**Objective**
Reproduce the data in its entirety, exactly as supplied.

**Data shown**
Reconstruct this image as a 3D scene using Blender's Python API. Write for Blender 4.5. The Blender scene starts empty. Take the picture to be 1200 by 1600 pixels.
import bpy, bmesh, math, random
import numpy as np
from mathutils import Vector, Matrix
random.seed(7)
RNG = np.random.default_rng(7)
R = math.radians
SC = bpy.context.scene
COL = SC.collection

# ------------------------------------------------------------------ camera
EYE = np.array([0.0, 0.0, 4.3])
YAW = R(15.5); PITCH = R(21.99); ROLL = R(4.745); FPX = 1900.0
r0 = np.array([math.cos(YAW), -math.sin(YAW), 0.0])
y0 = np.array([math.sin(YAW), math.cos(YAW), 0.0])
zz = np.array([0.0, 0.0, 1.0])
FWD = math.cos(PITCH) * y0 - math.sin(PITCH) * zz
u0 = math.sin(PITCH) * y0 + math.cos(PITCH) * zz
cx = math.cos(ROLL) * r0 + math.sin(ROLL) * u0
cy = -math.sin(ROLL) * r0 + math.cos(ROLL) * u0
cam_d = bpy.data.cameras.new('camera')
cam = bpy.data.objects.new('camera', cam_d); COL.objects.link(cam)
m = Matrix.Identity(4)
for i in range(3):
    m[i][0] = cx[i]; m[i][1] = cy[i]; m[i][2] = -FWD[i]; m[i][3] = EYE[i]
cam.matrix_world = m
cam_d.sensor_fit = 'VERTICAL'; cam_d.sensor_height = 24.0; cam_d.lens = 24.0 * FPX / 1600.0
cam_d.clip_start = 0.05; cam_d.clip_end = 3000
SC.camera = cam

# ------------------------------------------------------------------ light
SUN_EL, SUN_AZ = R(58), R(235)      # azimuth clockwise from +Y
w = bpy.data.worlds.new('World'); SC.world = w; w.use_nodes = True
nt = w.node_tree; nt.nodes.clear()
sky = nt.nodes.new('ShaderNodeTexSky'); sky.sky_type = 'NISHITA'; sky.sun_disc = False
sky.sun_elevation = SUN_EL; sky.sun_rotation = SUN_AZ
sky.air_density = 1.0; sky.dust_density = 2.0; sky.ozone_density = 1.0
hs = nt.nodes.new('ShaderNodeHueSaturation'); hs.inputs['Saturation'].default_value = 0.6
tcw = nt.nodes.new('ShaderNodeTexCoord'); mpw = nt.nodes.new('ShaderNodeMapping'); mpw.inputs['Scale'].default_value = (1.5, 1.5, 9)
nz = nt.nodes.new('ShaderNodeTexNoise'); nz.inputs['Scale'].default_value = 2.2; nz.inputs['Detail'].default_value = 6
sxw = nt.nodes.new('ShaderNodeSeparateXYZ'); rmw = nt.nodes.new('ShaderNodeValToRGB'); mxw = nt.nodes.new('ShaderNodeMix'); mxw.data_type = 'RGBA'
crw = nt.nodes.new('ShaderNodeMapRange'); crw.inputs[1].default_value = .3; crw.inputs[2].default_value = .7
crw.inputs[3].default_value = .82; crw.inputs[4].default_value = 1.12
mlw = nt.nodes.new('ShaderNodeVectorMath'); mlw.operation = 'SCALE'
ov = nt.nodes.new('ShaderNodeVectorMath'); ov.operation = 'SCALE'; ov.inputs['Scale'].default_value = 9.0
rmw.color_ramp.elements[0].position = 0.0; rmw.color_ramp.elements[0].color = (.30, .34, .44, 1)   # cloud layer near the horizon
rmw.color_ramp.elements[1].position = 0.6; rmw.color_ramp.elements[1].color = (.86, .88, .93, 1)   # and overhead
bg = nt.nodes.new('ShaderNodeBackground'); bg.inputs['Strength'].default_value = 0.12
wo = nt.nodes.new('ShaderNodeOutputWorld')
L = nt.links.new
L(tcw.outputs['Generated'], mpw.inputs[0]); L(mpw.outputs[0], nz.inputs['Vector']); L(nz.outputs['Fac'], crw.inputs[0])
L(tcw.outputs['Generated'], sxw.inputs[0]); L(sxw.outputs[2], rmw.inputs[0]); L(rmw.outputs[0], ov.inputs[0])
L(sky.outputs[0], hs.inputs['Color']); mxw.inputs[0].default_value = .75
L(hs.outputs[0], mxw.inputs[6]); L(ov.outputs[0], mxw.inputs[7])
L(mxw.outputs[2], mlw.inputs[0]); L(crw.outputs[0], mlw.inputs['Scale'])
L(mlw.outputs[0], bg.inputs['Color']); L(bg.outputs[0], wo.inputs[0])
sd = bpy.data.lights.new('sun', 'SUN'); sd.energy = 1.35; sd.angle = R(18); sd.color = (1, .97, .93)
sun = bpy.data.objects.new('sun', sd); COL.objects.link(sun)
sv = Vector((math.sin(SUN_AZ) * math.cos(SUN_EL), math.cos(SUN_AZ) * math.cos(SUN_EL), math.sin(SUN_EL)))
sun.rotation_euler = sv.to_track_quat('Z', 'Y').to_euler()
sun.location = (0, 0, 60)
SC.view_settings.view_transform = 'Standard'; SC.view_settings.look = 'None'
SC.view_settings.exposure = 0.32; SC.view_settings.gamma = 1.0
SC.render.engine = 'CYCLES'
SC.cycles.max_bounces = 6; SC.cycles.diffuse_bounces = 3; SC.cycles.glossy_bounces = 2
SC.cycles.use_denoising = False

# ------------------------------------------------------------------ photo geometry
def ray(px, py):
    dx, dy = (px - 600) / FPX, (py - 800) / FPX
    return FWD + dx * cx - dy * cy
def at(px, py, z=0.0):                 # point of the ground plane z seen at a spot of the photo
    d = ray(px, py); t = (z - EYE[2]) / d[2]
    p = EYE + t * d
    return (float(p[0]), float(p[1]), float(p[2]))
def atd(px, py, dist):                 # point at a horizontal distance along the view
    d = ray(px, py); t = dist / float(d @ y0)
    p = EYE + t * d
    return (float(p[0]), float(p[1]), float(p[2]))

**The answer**
Reconstruct this image as a 3D scene using Blender's Python API. Write for Blender 4.5. The Blender scene starts empty. Take the picture to be 1200 by 1600 pixels.
import bpy, bmesh, math, random
import numpy as np
from mathutils import Vector, Matrix
random.seed(7)
RNG = np.random.default_rng(7)
R = math.radians
SC = bpy.context.scene
COL = SC.collection

# ------------------------------------------------------------------ camera
EYE = np.array([0.0, 0.0, 4.3])
YAW = R(15.5); PITCH = R(21.99); ROLL = R(4.745); FPX = 1900.0
r0 = np.array([math.cos(YAW), -math.sin(YAW), 0.0])
y0 = np.array([math.sin(YAW), math.cos(YAW), 0.0])
zz = np.array([0.0, 0.0, 1.0])
FWD = math.cos(PITCH) * y0 - math.sin(PITCH) * zz
u0 = math.sin(PITCH) * y0 + math.cos(PITCH) * zz
cx = math.cos(ROLL) * r0 + math.sin(ROLL) * u0
cy = -math.sin(ROLL) * r0 + math.cos(ROLL) * u0
cam_d = bpy.data.cameras.new('camera')
cam = bpy.data.objects.new('camera', cam_d); COL.objects.link(cam)
m = Matrix.Identity(4)
for i in range(3):
    m[i][0] = cx[i]; m[i][1] = cy[i]; m[i][2] = -FWD[i]; m[i][3] = EYE[i]
cam.matrix_world = m
cam_d.sensor_fit = 'VERTICAL'; cam_d.sensor_height = 24.0; cam_d.lens = 24.0 * FPX / 1600.0
cam_d.clip_start = 0.05; cam_d.clip_end = 3000
SC.camera = cam

# ------------------------------------------------------------------ light
SUN_EL, SUN_AZ = R(58), R(235)      # azimuth clockwise from +Y
w = bpy.data.worlds.new('World'); SC.world = w; w.use_nodes = True
nt = w.node_tree; nt.nodes.clear()
sky = nt.nodes.new('ShaderNodeTexSky'); sky.sky_type = 'NISHITA'; sky.sun_disc = False
sky.sun_elevation = SUN_EL; sky.sun_rotation = SUN_AZ
sky.air_density = 1.0; sky.dust_density = 2.0; sky.ozone_density = 1.0
hs = nt.nodes.new('ShaderNodeHueSaturation'); hs.inputs['Saturation'].default_value = 0.6
tcw = nt.nodes.new('ShaderNodeTexCoord'); mpw = nt.nodes.new('ShaderNodeMapping'); mpw.inputs['Scale'].default_value = (1.5, 1.5, 9)
nz = nt.nodes.new('ShaderNodeTexNoise'); nz.inputs['Scale'].default_value = 2.2; nz.inputs['Detail'].default_value = 6
sxw = nt.nodes.new('ShaderNodeSeparateXYZ'); rmw = nt.nodes.new('ShaderNodeValToRGB'); mxw = nt.nodes.new('ShaderNodeMix'); mxw.data_type = 'RGBA'
crw = nt.nodes.new('ShaderNodeMapRange'); crw.inputs[1].default_value = .3; crw.inputs[2].default_value = .7
crw.inputs[3].default_value = .82; crw.inputs[4].default_value = 1.12
mlw = nt.nodes.new('ShaderNodeVectorMath'); mlw.operation = 'SCALE'
ov = nt.nodes.new('ShaderNodeVectorMath'); ov.operation = 'SCALE'; ov.inputs['Scale'].default_value = 9.0
rmw.color_ramp.elements[0].position = 0.0; rmw.color_ramp.elements[0].color = (.30, .34, .44, 1)   # cloud layer near the horizon
rmw.color_ramp.elements[1].position = 0.6; rmw.color_ramp.elements[1].color = (.86, .88, .93, 1)   # and overhead
bg = nt.nodes.new('ShaderNodeBackground'); bg.inputs['Strength'].default_value = 0.12
wo = nt.nodes.new('ShaderNodeOutputWorld')
L = nt.links.new
L(tcw.outputs['Generated'], mpw.inputs[0]); L(mpw.outputs[0], nz.inputs['Vector']); L(nz.outputs['Fac'], crw.inputs[0])
L(tcw.outputs['Generated'], sxw.inputs[0]); L(sxw.outputs[2], rmw.inputs[0]); L(rmw.outputs[0], ov.inputs[0])
L(sky.outputs[0], hs.inputs['Color']); mxw.inputs[0].default_value = .75
L(hs.outputs[0], mxw.inputs[6]); L(ov.outputs[0], mxw.inputs[7])
L(mxw.outputs[2], mlw.inputs[0]); L(crw.outputs[0], mlw.inputs['Scale'])
L(mlw.outputs[0], bg.inputs['Color']); L(bg.outputs[0], wo.inputs[0])
sd = bpy.data.lights.new('sun', 'SUN'); sd.energy = 1.35; sd.angle = R(18); sd.color = (1, .97, .93)
sun = bpy.data.objects.new('sun', sd); COL.objects.link(sun)
sv = Vector((math.sin(SUN_AZ) * math.cos(SUN_EL), math.cos(SUN_AZ) * math.cos(SUN_EL), math.sin(SUN_EL)))
sun.rotation_euler = sv.to_track_quat('Z', 'Y').to_euler()
sun.location = (0, 0, 60)
SC.view_settings.view_transform = 'Standard'; SC.view_settings.look = 'None'
SC.view_settings.exposure = 0.32; SC.view_settings.gamma = 1.0
SC.render.engine = 'CYCLES'
SC.cycles.max_bounces = 6; SC.cycles.diffuse_bounces = 3; SC.cycles.glossy_bounces = 2
SC.cycles.use_denoising = False

# ------------------------------------------------------------------ photo geometry
def ray(px, py):
    dx, dy = (px - 600) / FPX, (py - 800) / FPX
    return FWD + dx * cx - dy * cy
def at(px, py, z=0.0):                 # point of the ground plane z seen at a spot of the photo
    d = ray(px, py); t = (z - EYE[2]) / d[2]
    p = EYE + t * d
    return (float(p[0]), float(p[1]), float(p[2]))
def atd(px, py, dist):                 # point at a horizontal distance along the view
    d = ray(px, py); t = dist / float(d @ y0)
    p = EYE + t * d
    return (float(p[0]), float(p[1]), float(p[2]))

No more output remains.